Il 29 giugno 1944 le truppe naziste compiono un eccidio ricordato come “l’eccidio di Civitella”. Durante la rappresaglia vengono uccisi 244 civili.

Nella zona compresa tra la Val di Chiana e la Val d’Ambra, circa 15 chilometri a sudovest di Arezzo, opera una piccola formazione partigiana, la “Banda Renzino”. Edoardo Succhielli, ex sottotenente dei paracadutisti, è il capo. Le loro attività (disarmo di stazioni di polizia, aggressioni ai danni di fascisti, soprattutto) iniziano nel giugno del ’44, lungo la via che collega Monte San Savino a Bucine.

Il 18 giugno viene teso un agguato a quattro soldati tedeschi nel Circolo del Dopolavoro di Civitella con l’obiettivo di disarmarli. L’azione si conclude con la morte di due soldati e il grave ferimento di un terzo che sarebbe morto di lì a poco. Il quarto riesce a nascondersi con l’aiuto degli abitanti e si salva. 

Il 21 giugno un sottufficiale è aggredito e rimane gravemente ferito (poi muore) mentre due soldati vengono catturati dai partigiani.

Il 23 giugno i tedeschi attaccano il vicino quartier generale dei partigiani. Un soldato rimase ucciso ma i due prigionieri vengono liberati. Arrestano anche un contadino che una settimana più tardi impiccano alle porte di Monte San Savino.

Queste azioni si sommano ad altre più piccole che insieme daranno il pretesto ai tedeschi per operare contro la popolazione civile.

Trascorsa una settimana, gli abitanti di Civitella si convincono che la rappresaglia non ci sarebbe stata, rassicurati in questo senso anche dalle dichiarazioni rilasciate da ufficiali tedeschi al parroco e al podestà.

Ma fu una bugia. IL 29 giugno a Civitella ci fu un massacro sistematico e pianificato dell’intera popolazione maschile adulta. La mattina, dopo aver già iniziato ad uccidere alcuni civili alle soglie del paese, i nazisti rastrellano una Civitella affollata per la festa dei patroni Pietro e Paolo, e le vicine frazioni, procedendo in alcuni casi ad omicidi nelle case.

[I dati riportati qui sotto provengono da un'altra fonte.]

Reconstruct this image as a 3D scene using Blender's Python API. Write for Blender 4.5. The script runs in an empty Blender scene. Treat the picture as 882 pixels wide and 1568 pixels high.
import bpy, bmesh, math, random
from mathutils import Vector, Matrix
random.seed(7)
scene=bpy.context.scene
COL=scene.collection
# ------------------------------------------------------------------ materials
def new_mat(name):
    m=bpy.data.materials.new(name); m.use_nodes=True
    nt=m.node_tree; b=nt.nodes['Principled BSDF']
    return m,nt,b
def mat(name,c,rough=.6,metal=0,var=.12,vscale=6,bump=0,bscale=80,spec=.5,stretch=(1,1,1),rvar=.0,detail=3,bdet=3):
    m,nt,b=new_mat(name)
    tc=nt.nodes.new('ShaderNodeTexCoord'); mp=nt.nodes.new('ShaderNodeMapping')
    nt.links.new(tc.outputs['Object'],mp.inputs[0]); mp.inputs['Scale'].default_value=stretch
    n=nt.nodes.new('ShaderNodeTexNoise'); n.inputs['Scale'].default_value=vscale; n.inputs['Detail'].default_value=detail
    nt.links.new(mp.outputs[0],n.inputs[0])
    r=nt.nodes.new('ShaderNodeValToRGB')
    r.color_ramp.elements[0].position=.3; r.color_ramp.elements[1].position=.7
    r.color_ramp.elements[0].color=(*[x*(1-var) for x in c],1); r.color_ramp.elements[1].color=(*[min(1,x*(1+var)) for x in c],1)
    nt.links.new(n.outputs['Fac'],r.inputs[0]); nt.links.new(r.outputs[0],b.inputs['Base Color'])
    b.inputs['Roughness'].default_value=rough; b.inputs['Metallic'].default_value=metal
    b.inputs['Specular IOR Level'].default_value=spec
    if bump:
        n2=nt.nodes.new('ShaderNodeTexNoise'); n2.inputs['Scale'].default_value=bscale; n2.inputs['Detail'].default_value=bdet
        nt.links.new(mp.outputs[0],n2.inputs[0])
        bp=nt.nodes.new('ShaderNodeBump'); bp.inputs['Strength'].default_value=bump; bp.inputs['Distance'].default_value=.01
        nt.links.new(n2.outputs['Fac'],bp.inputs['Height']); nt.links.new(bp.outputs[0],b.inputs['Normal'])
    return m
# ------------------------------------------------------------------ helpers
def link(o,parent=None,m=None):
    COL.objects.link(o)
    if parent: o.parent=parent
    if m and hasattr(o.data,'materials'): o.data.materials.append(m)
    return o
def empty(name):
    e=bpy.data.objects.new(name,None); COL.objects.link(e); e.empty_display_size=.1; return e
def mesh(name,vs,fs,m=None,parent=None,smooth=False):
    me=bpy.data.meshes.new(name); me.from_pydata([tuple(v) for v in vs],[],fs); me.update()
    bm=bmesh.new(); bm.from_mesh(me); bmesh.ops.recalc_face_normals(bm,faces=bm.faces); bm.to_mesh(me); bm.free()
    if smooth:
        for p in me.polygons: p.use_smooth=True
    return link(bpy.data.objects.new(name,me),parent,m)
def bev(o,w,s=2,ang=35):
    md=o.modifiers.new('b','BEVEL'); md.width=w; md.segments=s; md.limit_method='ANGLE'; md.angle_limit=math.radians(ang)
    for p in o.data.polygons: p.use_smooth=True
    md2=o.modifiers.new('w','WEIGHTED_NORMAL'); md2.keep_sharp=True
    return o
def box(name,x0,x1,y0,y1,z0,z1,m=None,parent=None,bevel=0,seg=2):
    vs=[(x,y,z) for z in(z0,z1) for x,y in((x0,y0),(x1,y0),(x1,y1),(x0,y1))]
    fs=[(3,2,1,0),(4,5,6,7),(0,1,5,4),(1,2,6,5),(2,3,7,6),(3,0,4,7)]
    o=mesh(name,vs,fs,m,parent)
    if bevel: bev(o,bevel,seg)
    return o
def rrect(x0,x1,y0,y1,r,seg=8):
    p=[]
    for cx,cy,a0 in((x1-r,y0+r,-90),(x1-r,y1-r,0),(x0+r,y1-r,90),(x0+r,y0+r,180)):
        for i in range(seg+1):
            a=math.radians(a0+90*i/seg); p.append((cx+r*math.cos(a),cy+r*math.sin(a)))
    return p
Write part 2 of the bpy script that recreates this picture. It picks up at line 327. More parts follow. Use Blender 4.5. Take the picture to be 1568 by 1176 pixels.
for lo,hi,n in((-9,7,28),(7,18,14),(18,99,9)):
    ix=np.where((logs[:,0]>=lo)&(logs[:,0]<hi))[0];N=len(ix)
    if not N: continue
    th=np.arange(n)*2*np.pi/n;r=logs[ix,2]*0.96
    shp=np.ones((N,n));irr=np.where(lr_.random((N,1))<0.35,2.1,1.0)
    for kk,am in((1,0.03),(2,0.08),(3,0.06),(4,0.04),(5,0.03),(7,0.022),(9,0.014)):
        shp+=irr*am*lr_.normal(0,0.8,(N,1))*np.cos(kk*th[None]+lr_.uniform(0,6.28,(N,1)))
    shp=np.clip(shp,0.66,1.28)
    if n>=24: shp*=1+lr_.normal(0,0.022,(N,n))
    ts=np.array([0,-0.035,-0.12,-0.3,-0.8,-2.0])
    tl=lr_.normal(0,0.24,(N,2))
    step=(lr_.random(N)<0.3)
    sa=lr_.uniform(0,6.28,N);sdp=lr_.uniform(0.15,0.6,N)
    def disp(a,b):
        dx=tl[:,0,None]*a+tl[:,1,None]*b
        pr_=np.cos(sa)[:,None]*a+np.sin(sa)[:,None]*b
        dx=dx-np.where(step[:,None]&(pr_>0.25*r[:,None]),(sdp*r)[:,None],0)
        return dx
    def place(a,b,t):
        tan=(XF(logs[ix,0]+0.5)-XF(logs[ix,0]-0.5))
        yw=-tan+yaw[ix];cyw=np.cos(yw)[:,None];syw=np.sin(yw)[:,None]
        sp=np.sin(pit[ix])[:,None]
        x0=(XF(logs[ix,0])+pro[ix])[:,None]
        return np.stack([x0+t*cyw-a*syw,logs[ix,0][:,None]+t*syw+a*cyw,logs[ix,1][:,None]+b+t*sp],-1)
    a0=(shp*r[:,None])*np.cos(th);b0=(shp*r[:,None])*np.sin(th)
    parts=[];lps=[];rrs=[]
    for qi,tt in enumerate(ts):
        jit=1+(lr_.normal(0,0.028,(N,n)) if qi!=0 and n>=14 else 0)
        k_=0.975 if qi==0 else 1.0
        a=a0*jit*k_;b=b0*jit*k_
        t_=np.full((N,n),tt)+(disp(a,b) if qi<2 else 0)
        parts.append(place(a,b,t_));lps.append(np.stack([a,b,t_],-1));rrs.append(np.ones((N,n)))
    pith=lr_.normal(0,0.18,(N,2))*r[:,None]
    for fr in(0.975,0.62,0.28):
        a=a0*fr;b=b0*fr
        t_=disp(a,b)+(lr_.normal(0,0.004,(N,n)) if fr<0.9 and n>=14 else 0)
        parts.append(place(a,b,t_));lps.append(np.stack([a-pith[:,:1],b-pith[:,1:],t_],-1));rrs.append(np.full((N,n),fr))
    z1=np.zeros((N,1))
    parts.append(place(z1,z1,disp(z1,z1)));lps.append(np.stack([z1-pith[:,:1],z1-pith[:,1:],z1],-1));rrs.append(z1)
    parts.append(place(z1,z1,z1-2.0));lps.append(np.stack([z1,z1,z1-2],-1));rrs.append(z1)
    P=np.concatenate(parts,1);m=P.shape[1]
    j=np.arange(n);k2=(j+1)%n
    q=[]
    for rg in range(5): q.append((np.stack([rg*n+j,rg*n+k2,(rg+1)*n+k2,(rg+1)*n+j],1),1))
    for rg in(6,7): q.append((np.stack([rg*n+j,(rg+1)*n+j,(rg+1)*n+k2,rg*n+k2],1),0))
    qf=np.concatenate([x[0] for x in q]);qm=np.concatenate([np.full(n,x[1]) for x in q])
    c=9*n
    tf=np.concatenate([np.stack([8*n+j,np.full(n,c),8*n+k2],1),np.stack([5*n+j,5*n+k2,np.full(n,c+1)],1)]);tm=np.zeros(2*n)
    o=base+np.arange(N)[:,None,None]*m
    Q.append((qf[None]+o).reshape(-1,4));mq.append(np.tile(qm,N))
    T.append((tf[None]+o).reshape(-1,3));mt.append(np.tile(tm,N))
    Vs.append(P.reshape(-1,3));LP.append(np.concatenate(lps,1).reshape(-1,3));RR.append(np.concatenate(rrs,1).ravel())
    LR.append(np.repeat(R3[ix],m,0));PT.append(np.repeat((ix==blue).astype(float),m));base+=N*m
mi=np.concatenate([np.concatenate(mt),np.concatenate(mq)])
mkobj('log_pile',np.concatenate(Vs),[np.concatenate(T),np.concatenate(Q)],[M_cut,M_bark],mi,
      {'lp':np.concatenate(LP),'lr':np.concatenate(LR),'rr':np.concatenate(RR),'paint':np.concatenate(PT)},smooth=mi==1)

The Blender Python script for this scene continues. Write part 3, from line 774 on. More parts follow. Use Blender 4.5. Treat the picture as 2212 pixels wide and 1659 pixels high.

Raccolgono la popolazione nella piazza del paese e la dividono per sesso e per età: le donne e i bambini sono spinti fuori dall’abitato, in direzione di Poggiali. Gli uomini, radunati in gruppi di cinque, sono portati sul retro della scuola e colpiti da un colpo di pistola alla nuca. Due uomini riescono a scampare fuggendo. Rastrellati alcuni contadini nelle case coloniche sotto il paese, gli uomini del gruppo, separati da donne e bambini soltanto dopo una lunga attesa, sono mitragliati, in numero di 17 o 18, nei pressi di un ponte vicino a Civitella. I cadaveri vengono presi dal mucchio e gettati negli androni delle abitazioni in fiamme. 

Stessa cosa a Gebbia e a San Pancrazio. Nonostante l’offerta del parroco Don Giuseppe Torelli, che offre la sua vita in cambio di quella dei suoi paesani, i tedeschi fanno passare, uno per volta, tutti gli uomini in una stanza adiacente. Li uccidono singolarmente con un colpo di pistola alla testa, compreso lo stesso parroco. Cinque si salvano perché portati a Monte San Savino presso il comando della “Göring” per essere interrogati. Successivamente sono deportati in un campo di lavoro presso Firenze. Un altro invece, seppur ferito, sopravvive dandosi per morto in quanto gravemente ferito.

244 vittime, in alcuni casi anche donne e bambini. E svariati stupri.